Christian Science Monitor - A newly disclosed email shows Supreme Court nominee Brett Kavanaugh has questioned whether the 1973 Roe v. Wade case on abortion access is settled law...Mr. Kavanaugh's 2003 comments came as he was reviewing an op-ed article in support of two judicial nominees while he was working at the George W. Bush White House, according to the document.

"I am not sure that all legal scholars refer to Roe as the settled law of the land at the Supreme Court level since Court can always overrule its precedent, and three current Justices on the Court would do so," he wrote, referring to justices at the time, in an email to a Republican Senate aide. The document is partially redacted.
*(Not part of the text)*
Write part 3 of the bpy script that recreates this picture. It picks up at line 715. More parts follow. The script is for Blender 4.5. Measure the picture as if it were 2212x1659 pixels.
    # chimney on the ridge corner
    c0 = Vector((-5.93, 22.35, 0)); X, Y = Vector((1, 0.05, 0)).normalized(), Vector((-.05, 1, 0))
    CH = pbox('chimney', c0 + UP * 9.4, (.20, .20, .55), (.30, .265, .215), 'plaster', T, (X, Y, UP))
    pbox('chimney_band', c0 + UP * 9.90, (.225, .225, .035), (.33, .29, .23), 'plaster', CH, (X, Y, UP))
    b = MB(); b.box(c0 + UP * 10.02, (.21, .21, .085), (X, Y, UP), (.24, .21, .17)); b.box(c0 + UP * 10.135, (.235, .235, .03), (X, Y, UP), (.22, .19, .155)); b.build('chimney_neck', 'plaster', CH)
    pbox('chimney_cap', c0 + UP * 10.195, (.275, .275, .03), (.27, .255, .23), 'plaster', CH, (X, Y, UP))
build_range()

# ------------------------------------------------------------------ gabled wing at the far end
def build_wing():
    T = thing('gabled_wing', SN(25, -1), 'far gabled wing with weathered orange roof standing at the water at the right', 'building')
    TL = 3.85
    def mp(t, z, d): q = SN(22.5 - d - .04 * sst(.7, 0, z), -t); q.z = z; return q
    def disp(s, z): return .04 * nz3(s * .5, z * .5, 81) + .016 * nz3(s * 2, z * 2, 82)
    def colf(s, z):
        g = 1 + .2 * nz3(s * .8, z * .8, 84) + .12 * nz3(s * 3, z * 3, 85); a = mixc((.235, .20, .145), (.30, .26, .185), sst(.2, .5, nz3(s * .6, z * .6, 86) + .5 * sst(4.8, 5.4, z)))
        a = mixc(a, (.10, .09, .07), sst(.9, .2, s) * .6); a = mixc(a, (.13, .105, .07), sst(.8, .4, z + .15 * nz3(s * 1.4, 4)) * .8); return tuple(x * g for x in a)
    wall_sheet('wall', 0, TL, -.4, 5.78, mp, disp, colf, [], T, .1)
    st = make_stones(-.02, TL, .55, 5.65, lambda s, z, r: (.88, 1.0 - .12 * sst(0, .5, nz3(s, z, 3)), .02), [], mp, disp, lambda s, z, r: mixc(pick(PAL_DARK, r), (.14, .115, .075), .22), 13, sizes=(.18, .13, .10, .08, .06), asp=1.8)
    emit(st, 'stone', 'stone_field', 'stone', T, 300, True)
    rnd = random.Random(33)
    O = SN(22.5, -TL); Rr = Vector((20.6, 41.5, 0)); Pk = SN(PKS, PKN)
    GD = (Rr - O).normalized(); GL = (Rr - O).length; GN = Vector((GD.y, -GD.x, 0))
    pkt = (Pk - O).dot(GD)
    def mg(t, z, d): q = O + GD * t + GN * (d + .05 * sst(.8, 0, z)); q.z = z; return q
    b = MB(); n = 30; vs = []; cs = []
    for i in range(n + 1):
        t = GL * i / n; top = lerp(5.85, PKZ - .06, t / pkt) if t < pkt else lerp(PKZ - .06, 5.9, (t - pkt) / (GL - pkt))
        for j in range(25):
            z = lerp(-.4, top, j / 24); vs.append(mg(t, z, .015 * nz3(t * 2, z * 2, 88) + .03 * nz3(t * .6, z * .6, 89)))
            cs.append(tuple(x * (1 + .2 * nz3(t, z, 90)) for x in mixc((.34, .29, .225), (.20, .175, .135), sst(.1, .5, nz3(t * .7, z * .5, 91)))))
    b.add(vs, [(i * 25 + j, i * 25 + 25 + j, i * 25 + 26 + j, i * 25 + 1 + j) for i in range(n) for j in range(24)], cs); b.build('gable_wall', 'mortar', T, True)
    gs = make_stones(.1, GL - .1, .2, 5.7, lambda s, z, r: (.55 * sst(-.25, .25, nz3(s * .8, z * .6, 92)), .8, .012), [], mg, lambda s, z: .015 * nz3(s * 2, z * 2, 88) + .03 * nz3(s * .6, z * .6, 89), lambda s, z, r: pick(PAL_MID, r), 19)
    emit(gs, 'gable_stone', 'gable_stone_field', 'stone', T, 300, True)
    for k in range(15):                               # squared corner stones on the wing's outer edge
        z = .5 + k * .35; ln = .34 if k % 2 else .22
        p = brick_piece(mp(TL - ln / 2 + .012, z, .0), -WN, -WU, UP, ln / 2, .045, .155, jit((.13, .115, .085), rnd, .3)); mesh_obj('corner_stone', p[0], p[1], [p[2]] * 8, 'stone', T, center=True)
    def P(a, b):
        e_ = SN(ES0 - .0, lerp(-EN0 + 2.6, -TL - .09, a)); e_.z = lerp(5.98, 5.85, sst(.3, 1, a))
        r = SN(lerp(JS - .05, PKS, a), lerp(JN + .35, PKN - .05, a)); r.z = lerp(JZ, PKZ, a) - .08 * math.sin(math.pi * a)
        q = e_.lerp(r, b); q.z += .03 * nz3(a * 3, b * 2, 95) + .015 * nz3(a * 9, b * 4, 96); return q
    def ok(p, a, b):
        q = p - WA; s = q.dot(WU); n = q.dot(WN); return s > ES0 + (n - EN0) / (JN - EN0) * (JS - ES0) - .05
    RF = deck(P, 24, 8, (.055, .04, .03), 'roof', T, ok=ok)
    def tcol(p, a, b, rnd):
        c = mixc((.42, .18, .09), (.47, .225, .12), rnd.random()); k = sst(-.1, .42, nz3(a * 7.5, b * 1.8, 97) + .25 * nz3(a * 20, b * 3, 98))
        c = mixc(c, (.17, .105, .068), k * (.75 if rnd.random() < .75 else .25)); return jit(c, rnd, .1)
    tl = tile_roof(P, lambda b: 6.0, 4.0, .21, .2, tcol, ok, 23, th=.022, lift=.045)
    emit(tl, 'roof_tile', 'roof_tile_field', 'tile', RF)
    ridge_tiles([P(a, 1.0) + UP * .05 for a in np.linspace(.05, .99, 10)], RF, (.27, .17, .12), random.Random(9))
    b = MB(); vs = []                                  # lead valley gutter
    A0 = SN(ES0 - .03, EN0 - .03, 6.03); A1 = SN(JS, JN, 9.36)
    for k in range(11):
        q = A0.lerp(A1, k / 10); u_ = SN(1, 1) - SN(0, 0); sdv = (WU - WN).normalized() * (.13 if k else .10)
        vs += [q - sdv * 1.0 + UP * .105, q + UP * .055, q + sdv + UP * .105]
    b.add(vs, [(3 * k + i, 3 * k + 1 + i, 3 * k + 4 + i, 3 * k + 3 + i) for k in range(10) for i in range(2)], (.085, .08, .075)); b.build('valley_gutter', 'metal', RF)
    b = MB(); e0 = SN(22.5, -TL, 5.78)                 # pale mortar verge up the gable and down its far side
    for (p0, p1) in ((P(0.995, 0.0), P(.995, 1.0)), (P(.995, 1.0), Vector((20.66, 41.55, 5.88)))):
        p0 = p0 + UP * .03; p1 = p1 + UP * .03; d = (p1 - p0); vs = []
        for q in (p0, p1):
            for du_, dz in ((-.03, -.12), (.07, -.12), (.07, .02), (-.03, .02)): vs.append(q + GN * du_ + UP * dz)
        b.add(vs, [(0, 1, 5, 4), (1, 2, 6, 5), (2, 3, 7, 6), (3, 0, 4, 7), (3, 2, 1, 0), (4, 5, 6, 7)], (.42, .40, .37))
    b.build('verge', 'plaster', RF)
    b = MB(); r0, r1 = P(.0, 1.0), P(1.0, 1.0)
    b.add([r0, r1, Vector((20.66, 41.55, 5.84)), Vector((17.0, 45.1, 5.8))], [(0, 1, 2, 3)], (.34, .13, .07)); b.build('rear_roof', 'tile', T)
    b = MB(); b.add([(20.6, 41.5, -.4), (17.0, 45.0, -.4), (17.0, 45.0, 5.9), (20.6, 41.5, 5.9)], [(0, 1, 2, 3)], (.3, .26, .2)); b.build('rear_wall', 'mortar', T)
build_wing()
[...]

 Slate -   The most important manifestation of Judge Kavanaugh’s campaign finance perspective is his opinion in the 2009 D.C. Circuit Court case Emily’s List v. Federal Election Commission. There, Judge Kavanaugh declared unconstitutional decades-old limits on large contributions to nonprofit groups spending in federal elections. The 2–1 decision was sternly criticized at the time by fellow conservative George W. Bush appointee, Judge Janice Rogers Brown. Notably, her dissent expressed “grave doubts about the court’s analysis” of Supreme Court precedents.

Making his rounds in the Senate, Kavanaugh has emphasized his appropriate respect for judicial precedent. Yet, as Judge Brown observed, the Emily’s List opinion was in “perhaps irreconcilable tension” with the then-reigning precedent of the Supreme Court.